Question

The hybridization and shape of \[NH_2^ - \]are:
A. \[s{p^2}\]and angular
B. \[s{p^3}\]and angular
C. \[s{p^3}\]and linear
D. \[sp\]and linear

Answer 1

Hint: There are a total of four valence electrons attached to the central nitrogen atom as two lone pairs in a given compound. It has bent molecular geometry.

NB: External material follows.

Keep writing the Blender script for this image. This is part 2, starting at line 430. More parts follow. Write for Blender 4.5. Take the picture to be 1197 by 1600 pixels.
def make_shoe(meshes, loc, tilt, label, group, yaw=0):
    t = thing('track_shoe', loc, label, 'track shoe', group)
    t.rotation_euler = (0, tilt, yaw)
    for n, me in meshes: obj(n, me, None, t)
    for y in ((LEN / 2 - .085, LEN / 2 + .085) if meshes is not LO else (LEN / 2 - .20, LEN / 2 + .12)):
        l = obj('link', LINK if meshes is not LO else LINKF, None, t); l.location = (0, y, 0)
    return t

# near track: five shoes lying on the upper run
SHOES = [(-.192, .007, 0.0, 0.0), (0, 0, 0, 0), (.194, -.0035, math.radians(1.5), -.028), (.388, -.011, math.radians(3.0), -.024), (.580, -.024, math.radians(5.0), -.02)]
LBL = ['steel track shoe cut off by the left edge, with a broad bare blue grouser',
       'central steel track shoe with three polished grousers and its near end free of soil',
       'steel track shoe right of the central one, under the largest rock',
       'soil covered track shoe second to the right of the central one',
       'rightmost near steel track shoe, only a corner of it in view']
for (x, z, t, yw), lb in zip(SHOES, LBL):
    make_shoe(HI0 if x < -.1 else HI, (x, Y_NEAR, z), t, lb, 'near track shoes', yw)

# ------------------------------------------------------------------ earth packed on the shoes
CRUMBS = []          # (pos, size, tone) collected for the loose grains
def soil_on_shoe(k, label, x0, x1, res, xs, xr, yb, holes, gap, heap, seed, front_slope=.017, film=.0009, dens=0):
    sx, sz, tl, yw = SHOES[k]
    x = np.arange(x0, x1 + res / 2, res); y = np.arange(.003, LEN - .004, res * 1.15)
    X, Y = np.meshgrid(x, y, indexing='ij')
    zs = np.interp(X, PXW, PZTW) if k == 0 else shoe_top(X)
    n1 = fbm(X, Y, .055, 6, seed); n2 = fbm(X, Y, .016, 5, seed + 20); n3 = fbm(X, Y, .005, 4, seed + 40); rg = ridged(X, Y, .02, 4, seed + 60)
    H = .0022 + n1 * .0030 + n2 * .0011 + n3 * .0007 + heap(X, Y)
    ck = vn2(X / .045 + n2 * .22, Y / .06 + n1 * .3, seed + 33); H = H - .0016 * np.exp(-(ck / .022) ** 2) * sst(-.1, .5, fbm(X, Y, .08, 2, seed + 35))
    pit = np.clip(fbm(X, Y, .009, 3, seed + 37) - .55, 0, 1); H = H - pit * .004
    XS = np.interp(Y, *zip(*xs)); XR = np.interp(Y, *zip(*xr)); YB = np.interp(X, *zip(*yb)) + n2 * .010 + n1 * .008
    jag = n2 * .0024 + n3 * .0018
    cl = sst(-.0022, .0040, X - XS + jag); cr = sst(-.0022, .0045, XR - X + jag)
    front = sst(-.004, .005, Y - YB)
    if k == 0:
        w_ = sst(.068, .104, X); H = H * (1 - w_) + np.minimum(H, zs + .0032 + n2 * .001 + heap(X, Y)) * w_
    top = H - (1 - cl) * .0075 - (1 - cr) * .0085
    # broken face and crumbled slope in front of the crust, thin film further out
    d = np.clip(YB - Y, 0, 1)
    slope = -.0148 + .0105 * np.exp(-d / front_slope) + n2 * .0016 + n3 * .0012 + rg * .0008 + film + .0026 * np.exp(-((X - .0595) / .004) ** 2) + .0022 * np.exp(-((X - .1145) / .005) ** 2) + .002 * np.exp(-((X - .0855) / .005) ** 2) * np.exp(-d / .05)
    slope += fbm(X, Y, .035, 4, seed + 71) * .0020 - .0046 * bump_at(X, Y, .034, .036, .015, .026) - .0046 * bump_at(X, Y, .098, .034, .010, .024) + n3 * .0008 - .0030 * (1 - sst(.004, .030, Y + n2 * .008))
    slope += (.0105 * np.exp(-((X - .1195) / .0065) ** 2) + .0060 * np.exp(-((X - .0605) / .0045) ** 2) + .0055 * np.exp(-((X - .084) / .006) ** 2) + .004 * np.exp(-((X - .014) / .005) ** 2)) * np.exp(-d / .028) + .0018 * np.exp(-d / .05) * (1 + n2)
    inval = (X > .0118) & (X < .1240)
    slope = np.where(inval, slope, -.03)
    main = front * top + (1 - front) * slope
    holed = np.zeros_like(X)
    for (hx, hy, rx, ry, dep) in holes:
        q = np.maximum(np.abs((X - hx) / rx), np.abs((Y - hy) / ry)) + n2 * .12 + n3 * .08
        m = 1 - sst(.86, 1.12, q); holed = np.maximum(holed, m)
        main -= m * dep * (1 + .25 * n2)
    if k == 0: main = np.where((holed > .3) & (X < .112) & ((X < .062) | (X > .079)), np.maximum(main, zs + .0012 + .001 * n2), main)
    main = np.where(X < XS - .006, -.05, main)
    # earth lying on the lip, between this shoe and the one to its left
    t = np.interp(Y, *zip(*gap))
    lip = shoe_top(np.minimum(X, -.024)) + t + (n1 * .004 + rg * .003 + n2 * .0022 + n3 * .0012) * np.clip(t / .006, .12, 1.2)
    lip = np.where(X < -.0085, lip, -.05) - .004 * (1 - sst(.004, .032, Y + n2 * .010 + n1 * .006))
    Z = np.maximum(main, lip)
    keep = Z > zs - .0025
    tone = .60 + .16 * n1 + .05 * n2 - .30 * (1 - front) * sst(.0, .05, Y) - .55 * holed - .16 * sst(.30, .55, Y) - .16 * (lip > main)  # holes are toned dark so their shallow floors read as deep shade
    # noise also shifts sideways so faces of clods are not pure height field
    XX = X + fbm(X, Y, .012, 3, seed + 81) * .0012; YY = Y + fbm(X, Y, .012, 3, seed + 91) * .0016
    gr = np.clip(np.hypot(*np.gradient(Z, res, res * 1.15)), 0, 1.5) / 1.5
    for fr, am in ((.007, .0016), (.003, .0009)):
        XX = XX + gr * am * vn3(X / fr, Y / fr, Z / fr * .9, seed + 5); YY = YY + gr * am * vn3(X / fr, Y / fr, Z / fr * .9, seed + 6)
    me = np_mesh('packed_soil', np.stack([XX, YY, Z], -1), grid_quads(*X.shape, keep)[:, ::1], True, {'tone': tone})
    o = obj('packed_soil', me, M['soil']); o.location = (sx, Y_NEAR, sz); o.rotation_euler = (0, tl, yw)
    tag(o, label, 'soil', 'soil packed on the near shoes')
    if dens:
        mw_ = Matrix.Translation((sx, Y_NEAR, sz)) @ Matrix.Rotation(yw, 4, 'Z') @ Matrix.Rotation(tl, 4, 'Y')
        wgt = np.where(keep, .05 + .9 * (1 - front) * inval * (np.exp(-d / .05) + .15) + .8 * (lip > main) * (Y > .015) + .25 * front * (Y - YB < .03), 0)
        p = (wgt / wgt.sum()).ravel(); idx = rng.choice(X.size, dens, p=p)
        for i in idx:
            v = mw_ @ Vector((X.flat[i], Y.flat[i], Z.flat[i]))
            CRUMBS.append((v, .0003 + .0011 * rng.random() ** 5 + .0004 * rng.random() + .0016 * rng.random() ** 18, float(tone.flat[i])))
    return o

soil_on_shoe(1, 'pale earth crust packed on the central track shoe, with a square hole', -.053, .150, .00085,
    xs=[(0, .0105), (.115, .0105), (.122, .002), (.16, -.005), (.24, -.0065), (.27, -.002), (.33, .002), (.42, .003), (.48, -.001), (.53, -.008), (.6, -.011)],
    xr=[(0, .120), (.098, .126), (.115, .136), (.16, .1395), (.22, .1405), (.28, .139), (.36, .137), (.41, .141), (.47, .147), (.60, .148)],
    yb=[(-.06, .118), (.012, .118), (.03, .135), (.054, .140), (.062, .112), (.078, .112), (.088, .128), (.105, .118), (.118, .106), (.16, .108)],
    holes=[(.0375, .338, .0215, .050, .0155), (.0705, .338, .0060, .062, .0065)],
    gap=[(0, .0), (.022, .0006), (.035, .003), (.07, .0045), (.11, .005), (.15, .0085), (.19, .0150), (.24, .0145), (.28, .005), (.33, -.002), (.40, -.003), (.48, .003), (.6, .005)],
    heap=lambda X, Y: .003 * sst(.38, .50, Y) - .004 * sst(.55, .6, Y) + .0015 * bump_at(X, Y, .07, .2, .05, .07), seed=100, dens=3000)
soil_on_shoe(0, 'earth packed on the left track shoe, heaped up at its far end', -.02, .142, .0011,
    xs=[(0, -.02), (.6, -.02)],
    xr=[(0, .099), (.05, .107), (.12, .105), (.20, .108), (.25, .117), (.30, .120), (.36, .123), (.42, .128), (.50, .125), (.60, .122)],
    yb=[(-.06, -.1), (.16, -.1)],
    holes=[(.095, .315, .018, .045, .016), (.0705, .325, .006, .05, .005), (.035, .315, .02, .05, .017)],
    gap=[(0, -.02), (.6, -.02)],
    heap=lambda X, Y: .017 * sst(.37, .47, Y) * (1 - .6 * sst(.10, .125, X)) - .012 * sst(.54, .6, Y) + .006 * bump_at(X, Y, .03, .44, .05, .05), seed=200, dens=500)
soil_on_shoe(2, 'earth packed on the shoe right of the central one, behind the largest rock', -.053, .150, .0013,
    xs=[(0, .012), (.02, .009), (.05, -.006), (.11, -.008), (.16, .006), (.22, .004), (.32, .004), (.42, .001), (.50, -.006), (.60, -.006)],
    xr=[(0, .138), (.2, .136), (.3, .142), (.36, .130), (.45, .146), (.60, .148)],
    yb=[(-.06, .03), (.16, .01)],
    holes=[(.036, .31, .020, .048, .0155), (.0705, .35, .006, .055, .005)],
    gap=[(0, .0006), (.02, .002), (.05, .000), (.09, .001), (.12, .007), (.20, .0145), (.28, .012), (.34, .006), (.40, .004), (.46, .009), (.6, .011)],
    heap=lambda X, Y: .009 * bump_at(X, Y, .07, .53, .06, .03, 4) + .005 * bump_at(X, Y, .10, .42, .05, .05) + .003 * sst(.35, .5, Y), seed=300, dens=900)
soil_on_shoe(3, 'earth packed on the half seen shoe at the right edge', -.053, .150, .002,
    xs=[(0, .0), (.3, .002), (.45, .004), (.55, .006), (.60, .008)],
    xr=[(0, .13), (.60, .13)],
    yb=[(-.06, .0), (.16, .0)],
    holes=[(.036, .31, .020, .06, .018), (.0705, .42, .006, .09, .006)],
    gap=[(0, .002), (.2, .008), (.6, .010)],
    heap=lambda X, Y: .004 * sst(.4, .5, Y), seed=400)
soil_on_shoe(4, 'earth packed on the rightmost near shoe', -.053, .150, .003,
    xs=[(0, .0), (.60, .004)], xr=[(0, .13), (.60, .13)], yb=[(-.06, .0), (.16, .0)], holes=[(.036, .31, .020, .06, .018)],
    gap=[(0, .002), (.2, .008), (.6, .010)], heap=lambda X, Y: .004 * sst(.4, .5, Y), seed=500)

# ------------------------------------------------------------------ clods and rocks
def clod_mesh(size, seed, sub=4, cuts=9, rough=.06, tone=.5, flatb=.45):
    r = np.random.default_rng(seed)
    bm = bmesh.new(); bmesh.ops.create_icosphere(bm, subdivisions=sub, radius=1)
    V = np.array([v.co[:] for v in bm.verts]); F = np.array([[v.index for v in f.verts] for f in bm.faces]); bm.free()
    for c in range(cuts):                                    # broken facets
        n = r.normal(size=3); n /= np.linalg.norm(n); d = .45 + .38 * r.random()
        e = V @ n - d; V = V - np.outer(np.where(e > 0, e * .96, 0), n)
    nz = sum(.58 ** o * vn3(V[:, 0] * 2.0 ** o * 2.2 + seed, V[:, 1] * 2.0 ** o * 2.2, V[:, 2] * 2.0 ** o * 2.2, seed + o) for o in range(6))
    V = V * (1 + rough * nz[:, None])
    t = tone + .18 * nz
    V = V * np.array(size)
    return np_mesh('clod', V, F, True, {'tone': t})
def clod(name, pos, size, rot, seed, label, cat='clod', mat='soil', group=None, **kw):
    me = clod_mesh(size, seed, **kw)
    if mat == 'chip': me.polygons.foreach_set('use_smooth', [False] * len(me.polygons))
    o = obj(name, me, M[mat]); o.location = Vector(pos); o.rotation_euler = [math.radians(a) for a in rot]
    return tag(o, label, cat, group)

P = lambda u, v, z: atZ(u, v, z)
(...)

Complete Step by Step Solution:
1. The chemical formula \[NH_2^ - \]represents an azanide ion and it is also referred to as an amide.
2. The total number of valence electrons of nitrogen is five and each hydrogen has one electron so the total number of this compound is eight including the one negative charge.
3. The two valence electrons are used to form each covalent bond between the nitrogen and hydrogen atoms.
4. There is a total of four remaining valence electrons which form as two lone pairs on the nitrogen atom.
6. It has a cation and an anion with a non-neutral ion and it also does not exist because of the incomplete valence of a nitrogen atom.
7. The formula to calculate the hybridization of a compound is as follows:
\[H = \dfrac{1}{2}[V + M - C + A]\]
Where,
H = Number of hybridised orbitals
V = Central atom valence electrons
M = Number of monovalent atoms which are linked to the central atom
C = Cation charge
A = Anion charge
Apply the values of the given ion to the above equations.
\[H = \dfrac{1}{2}[5 + 2 - 1 + 2] = 4\]
8. The hybridization of the given ion is \[s{p^3}\]that contains one 2s and three 2p-orbitals.
The option (B) is correct.

Additional information:
1. The shape of the azanide ion is a tetrahedral electronic shape with bond angles of \[{104.5^ \circ }\].
2. According to Valence bond theory, orbitals of similar energy fuse together to form a new hybrid orbital which is also known as hybridization.

Note: The central nitrogen atom is attached to the two hydrogen atoms through two sigma bonds and the repulsion between the two hydrogen atoms forms a V-shape of the ion.